**THE REQUEST:** All of the data must be printed exactly; please include every line.

**SUPPLIED DATA:**
════
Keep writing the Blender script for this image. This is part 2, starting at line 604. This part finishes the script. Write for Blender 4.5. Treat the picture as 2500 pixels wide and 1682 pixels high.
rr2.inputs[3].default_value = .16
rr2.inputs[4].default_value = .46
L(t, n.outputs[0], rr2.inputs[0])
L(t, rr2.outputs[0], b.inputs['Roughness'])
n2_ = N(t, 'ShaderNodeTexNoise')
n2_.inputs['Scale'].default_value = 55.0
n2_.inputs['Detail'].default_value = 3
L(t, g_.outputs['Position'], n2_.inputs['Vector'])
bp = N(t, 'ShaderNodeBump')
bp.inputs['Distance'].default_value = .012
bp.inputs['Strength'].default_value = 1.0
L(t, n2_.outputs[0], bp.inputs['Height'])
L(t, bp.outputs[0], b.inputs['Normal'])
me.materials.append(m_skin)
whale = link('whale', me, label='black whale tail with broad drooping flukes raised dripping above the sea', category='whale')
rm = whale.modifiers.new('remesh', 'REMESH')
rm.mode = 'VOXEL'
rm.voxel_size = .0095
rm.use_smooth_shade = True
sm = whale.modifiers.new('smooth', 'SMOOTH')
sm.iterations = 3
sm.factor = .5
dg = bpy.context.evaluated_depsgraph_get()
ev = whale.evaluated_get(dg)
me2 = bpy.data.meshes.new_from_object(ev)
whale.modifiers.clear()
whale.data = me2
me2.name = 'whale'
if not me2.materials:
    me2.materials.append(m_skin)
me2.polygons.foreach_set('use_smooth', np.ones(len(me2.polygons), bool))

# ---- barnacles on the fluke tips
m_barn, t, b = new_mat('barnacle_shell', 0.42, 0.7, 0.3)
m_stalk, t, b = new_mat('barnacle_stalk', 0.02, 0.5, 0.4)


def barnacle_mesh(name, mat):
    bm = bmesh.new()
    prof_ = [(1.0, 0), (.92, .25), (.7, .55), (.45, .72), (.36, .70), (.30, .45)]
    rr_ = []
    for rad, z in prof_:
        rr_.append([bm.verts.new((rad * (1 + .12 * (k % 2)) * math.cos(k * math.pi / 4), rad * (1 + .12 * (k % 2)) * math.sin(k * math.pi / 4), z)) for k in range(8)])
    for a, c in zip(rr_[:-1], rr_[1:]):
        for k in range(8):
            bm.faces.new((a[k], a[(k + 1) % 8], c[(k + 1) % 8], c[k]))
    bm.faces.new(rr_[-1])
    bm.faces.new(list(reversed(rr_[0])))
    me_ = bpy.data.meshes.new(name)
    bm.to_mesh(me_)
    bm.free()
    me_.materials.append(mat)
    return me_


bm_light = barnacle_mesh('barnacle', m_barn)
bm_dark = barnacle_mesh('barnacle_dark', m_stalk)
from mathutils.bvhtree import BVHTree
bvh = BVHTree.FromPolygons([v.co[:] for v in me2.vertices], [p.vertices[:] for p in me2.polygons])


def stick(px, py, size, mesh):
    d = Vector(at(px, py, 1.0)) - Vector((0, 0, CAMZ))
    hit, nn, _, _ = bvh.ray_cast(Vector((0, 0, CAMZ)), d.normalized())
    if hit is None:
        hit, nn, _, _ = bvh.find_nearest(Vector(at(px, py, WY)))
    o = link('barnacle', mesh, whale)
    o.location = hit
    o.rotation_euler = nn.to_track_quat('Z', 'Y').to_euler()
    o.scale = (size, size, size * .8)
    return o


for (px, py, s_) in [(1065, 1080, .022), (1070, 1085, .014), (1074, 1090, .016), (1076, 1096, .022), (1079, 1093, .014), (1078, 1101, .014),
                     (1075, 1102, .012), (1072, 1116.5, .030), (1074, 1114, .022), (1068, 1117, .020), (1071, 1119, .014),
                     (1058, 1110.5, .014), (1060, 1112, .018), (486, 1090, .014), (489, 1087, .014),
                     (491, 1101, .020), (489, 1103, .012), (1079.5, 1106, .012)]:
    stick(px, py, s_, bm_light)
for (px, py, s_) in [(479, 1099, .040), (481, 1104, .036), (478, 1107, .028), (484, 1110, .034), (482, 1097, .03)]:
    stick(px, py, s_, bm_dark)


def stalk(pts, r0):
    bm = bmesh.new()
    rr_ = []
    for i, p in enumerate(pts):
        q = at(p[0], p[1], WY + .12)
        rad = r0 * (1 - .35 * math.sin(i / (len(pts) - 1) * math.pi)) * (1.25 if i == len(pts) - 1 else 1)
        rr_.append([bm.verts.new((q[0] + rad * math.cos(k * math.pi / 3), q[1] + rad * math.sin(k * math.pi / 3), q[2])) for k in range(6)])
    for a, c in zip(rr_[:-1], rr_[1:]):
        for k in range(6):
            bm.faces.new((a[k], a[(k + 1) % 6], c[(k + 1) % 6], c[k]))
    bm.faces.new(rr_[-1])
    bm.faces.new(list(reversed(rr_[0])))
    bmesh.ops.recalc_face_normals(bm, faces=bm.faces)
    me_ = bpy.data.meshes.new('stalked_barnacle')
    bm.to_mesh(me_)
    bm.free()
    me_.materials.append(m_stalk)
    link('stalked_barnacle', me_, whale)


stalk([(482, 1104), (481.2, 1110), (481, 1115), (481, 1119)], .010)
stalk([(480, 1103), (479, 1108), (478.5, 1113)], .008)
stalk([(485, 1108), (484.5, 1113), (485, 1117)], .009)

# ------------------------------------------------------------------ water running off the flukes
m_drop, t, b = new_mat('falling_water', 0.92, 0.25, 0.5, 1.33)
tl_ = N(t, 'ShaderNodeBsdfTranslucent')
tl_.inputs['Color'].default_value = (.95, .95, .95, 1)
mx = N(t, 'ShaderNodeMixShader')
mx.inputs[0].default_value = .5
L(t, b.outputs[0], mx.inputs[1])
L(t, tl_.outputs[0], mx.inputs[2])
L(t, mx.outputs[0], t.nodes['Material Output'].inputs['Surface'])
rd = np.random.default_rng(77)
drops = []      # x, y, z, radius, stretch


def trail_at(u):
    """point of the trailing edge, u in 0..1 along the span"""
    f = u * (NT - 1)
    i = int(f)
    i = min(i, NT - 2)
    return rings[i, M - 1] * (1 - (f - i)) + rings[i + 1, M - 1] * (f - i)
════
**REPLY TO THE EXERCISE:**
Keep writing the Blender script for this image. This is part 2, starting at line 604. This part finishes the script. Write for Blender 4.5. Treat the picture as 2500 pixels wide and 1682 pixels high.
rr2.inputs[3].default_value = .16
rr2.inputs[4].default_value = .46
L(t, n.outputs[0], rr2.inputs[0])
L(t, rr2.outputs[0], b.inputs['Roughness'])
n2_ = N(t, 'ShaderNodeTexNoise')
n2_.inputs['Scale'].default_value = 55.0
n2_.inputs['Detail'].default_value = 3
L(t, g_.outputs['Position'], n2_.inputs['Vector'])
bp = N(t, 'ShaderNodeBump')
bp.inputs['Distance'].default_value = .012
bp.inputs['Strength'].default_value = 1.0
L(t, n2_.outputs[0], bp.inputs['Height'])
L(t, bp.outputs[0], b.inputs['Normal'])
me.materials.append(m_skin)
whale = link('whale', me, label='black whale tail with broad drooping flukes raised dripping above the sea', category='whale')
rm = whale.modifiers.new('remesh', 'REMESH')
rm.mode = 'VOXEL'
rm.voxel_size = .0095
rm.use_smooth_shade = True
sm = whale.modifiers.new('smooth', 'SMOOTH')
sm.iterations = 3
sm.factor = .5
dg = bpy.context.evaluated_depsgraph_get()
ev = whale.evaluated_get(dg)
me2 = bpy.data.meshes.new_from_object(ev)
whale.modifiers.clear()
whale.data = me2
me2.name = 'whale'
if not me2.materials:
    me2.materials.append(m_skin)
me2.polygons.foreach_set('use_smooth', np.ones(len(me2.polygons), bool))

# ---- barnacles on the fluke tips
m_barn, t, b = new_mat('barnacle_shell', 0.42, 0.7, 0.3)
m_stalk, t, b = new_mat('barnacle_stalk', 0.02, 0.5, 0.4)


def barnacle_mesh(name, mat):
    bm = bmesh.new()
    prof_ = [(1.0, 0), (.92, .25), (.7, .55), (.45, .72), (.36, .70), (.30, .45)]
    rr_ = []
    for rad, z in prof_:
        rr_.append([bm.verts.new((rad * (1 + .12 * (k % 2)) * math.cos(k * math.pi / 4), rad * (1 + .12 * (k % 2)) * math.sin(k * math.pi / 4), z)) for k in range(8)])
    for a, c in zip(rr_[:-1], rr_[1:]):
        for k in range(8):
            bm.faces.new((a[k], a[(k + 1) % 8], c[(k + 1) % 8], c[k]))
    bm.faces.new(rr_[-1])
    bm.faces.new(list(reversed(rr_[0])))
    me_ = bpy.data.meshes.new(name)
    bm.to_mesh(me_)
    bm.free()
    me_.materials.append(mat)
    return me_


bm_light = barnacle_mesh('barnacle', m_barn)
bm_dark = barnacle_mesh('barnacle_dark', m_stalk)
from mathutils.bvhtree import BVHTree
bvh = BVHTree.FromPolygons([v.co[:] for v in me2.vertices], [p.vertices[:] for p in me2.polygons])


def stick(px, py, size, mesh):
    d = Vector(at(px, py, 1.0)) - Vector((0, 0, CAMZ))
    hit, nn, _, _ = bvh.ray_cast(Vector((0, 0, CAMZ)), d.normalized())
    if hit is None:
        hit, nn, _, _ = bvh.find_nearest(Vector(at(px, py, WY)))
    o = link('barnacle', mesh, whale)
    o.location = hit
    o.rotation_euler = nn.to_track_quat('Z', 'Y').to_euler()
    o.scale = (size, size, size * .8)
    return o


for (px, py, s_) in [(1065, 1080, .022), (1070, 1085, .014), (1074, 1090, .016), (1076, 1096, .022), (1079, 1093, .014), (1078, 1101, .014),
                     (1075, 1102, .012), (1072, 1116.5, .030), (1074, 1114, .022), (1068, 1117, .020), (1071, 1119, .014),
                     (1058, 1110.5, .014), (1060, 1112, .018), (486, 1090, .014), (489, 1087, .014),
                     (491, 1101, .020), (489, 1103, .012), (1079.5, 1106, .012)]:
    stick(px, py, s_, bm_light)
for (px, py, s_) in [(479, 1099, .040), (481, 1104, .036), (478, 1107, .028), (484, 1110, .034), (482, 1097, .03)]:
    stick(px, py, s_, bm_dark)


def stalk(pts, r0):
    bm = bmesh.new()
    rr_ = []
    for i, p in enumerate(pts):
        q = at(p[0], p[1], WY + .12)
        rad = r0 * (1 - .35 * math.sin(i / (len(pts) - 1) * math.pi)) * (1.25 if i == len(pts) - 1 else 1)
        rr_.append([bm.verts.new((q[0] + rad * math.cos(k * math.pi / 3), q[1] + rad * math.sin(k * math.pi / 3), q[2])) for k in range(6)])
    for a, c in zip(rr_[:-1], rr_[1:]):
        for k in range(6):
            bm.faces.new((a[k], a[(k + 1) % 6], c[(k + 1) % 6], c[k]))
    bm.faces.new(rr_[-1])
    bm.faces.new(list(reversed(rr_[0])))
    bmesh.ops.recalc_face_normals(bm, faces=bm.faces)
    me_ = bpy.data.meshes.new('stalked_barnacle')
    bm.to_mesh(me_)
    bm.free()
    me_.materials.append(m_stalk)
    link('stalked_barnacle', me_, whale)


stalk([(482, 1104), (481.2, 1110), (481, 1115), (481, 1119)], .010)
stalk([(480, 1103), (479, 1108), (478.5, 1113)], .008)
stalk([(485, 1108), (484.5, 1113), (485, 1117)], .009)

# ------------------------------------------------------------------ water running off the flukes
m_drop, t, b = new_mat('falling_water', 0.92, 0.25, 0.5, 1.33)
tl_ = N(t, 'ShaderNodeBsdfTranslucent')
tl_.inputs['Color'].default_value = (.95, .95, .95, 1)
mx = N(t, 'ShaderNodeMixShader')
mx.inputs[0].default_value = .5
L(t, b.outputs[0], mx.inputs[1])
L(t, tl_.outputs[0], mx.inputs[2])
L(t, mx.outputs[0], t.nodes['Material Output'].inputs['Surface'])
rd = np.random.default_rng(77)
drops = []      # x, y, z, radius, stretch


def trail_at(u):
    """point of the trailing edge, u in 0..1 along the span"""
    f = u * (NT - 1)
    i = int(f)
    i = min(i, NT - 2)
    return rings[i, M - 1] * (1 - (f - i)) + rings[i + 1, M - 1] * (f - i)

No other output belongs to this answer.